## Begin

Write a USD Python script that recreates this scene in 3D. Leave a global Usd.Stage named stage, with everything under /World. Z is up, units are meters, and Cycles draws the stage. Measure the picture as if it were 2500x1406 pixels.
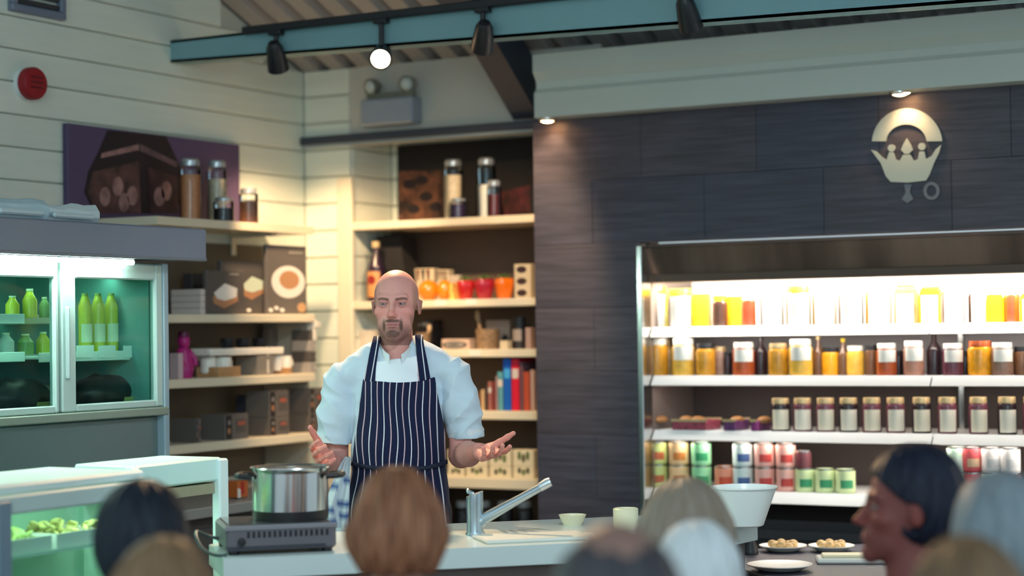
import math, random
import numpy as np, trimesh, usdkit, meshkit
from shapely.geometry import Polygon, Point, box as sbox
from shapely.ops import unary_union
from pxr import Usd, UsdGeom, UsdLux, UsdShade, Gf, Sdf, Vt

random.seed(7)
stage = Usd.Stage.CreateInMemory()
UsdGeom.SetStageUpAxis(stage, 'Z'); UsdGeom.SetStageMetersPerUnit(stage, 1.0)
UsdGeom.Xform.Define(stage, '/World'); UsdGeom.Scope.Define(stage, '/World/Looks')
PI = math.pi
used = {}
def path_of(parent, name):
    base = (parent.GetPath().pathString if parent else '/World') + '/' + name
    n = used.get(base, 0); used[base] = n + 1
    return base if n == 0 else '%s_%03d' % (base, n)

# ------------------------------------------------------------------ camera (x right along the back wall, y towards it, z up)
F = 4600.0; YAW = math.radians(29.3); ROLL = math.atan(.0141); PITCH = math.atan(101 / F); EYE = np.array([0, 0, 1.6])
fw = np.array([-math.sin(YAW) * math.cos(PITCH), math.cos(YAW) * math.cos(PITCH), math.sin(PITCH)])
_r0 = np.array([math.cos(YAW), math.sin(YAW), 0]); _u0 = np.cross(_r0, fw)
rt = _r0 * math.cos(ROLL) - _u0 * math.sin(ROLL); up = np.cross(rt, fw)
cam = UsdGeom.Camera.Define(stage, '/World/camera')
cam.CreateHorizontalApertureAttr(36.0); cam.CreateVerticalApertureAttr(36.0 * 1406 / 2500)
cam.CreateFocalLengthAttr(36.0 * F / 2500); cam.CreateClippingRangeAttr(Gf.Vec2f(.05, 200))
cam.CreateFStopAttr(66.24 / 54.0); cam.CreateFocusDistanceAttr(6.4)
cam.CreateExposureAttr(0.0)
cam.AddTransformOp().Set(Gf.Matrix4d(*rt, 0, *up, 0, *(-fw), 0, *EYE, 1))

def ray(px, py): return fw + rt * (px - 1250) / F + up * (703 - py) / F
def at_x(px, py, x): d = ray(px, py); return EYE + d * x / d[0]
def at_y(px, py, y): d = ray(px, py); return EYE + d * y / d[1]
def at_z(px, py, z): d = ray(px, py); return EYE + d * (z - 1.6) / d[2]
def at_d(px, py, dd): return EYE + ray(px, py) * dd

# ------------------------------------------------------------------ light: overcast daylight through the open shop front, warm spots, lit coolers
dome = UsdLux.DomeLight.Define(stage, '/World/daylight'); dome.CreateColorAttr(Gf.Vec3f(.70, .90, 1.0)); dome.CreateIntensityAttr(.24)
def rect_light(name, loc, aim, w, h, power, col):
    l = UsdLux.RectLight.Define(stage, path_of(None, name)); l.CreateWidthAttr(w); l.CreateHeightAttr(h)
    l.CreateIntensityAttr(power); l.CreateColorAttr(Gf.Vec3f(*col))
    z = -np.asarray(aim, float); z /= np.linalg.norm(z); x = np.cross([0, 0, 1], z)
    x = np.array([1., 0, 0]) if np.linalg.norm(x) < 1e-4 else x / np.linalg.norm(x); y = np.cross(z, x)
    l.AddTransformOp().Set(Gf.Matrix4d(*x, 0, *y, 0, *z, 0, *map(float, loc), 1)); return l
def spot_light(name, loc, aim, power, col, radius=.035, cone=38):
    l = UsdLux.SphereLight.Define(stage, path_of(None, name)); l.CreateRadiusAttr(radius); l.CreateIntensityAttr(power); l.CreateColorAttr(Gf.Vec3f(*col))
    s = UsdLux.ShapingAPI.Apply(l.GetPrim()); s.CreateShapingConeAngleAttr(cone); s.CreateShapingConeSoftnessAttr(.5)
    z = -np.asarray(aim, float); z /= np.linalg.norm(z); x = np.cross([0, 0, 1], z); x /= np.linalg.norm(x); y = np.cross(z, x)
    l.AddTransformOp().Set(Gf.Matrix4d(*x, 0, *y, 0, *z, 0, *map(float, loc), 1)); return l
rect_light('shop_front_daylight', (1.2, -2.5, 2.6), (-3.2, 7.5, -1.3), 4.0, 2.2, 3.9, (.66, .95, 1.0))
spot_light('added_chef_spot', (-1.2, 3.3, 3.3), (-2.10, 2.30, -2.25), 315., (.74, .92, 1.0), .12, 25)  # unseen cool spot, added to brighten the chef against the walls
WARM = (1.0, .66, .36)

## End

**DIRECTIVE:** Exactly reproduce the run of lines from the start of the listing through the line with "return base if", inclusive; pictures are not copied.

**OUTPUT OF THE TASK:**
Write a USD Python script that recreates this scene in 3D. Leave a global Usd.Stage named stage, with everything under /World. Z is up, units are meters, and Cycles draws the stage. Measure the picture as if it were 2500x1406 pixels.
import math, random
import numpy as np, trimesh, usdkit, meshkit
from shapely.geometry import Polygon, Point, box as sbox
from shapely.ops import unary_union
from pxr import Usd, UsdGeom, UsdLux, UsdShade, Gf, Sdf, Vt

random.seed(7)
stage = Usd.Stage.CreateInMemory()
UsdGeom.SetStageUpAxis(stage, 'Z'); UsdGeom.SetStageMetersPerUnit(stage, 1.0)
UsdGeom.Xform.Define(stage, '/World'); UsdGeom.Scope.Define(stage, '/World/Looks')
PI = math.pi
used = {}
def path_of(parent, name):
    base = (parent.GetPath().pathString if parent else '/World') + '/' + name
    n = used.get(base, 0); used[base] = n + 1
    return base if n == 0 else '%s_%03d' % (base, n)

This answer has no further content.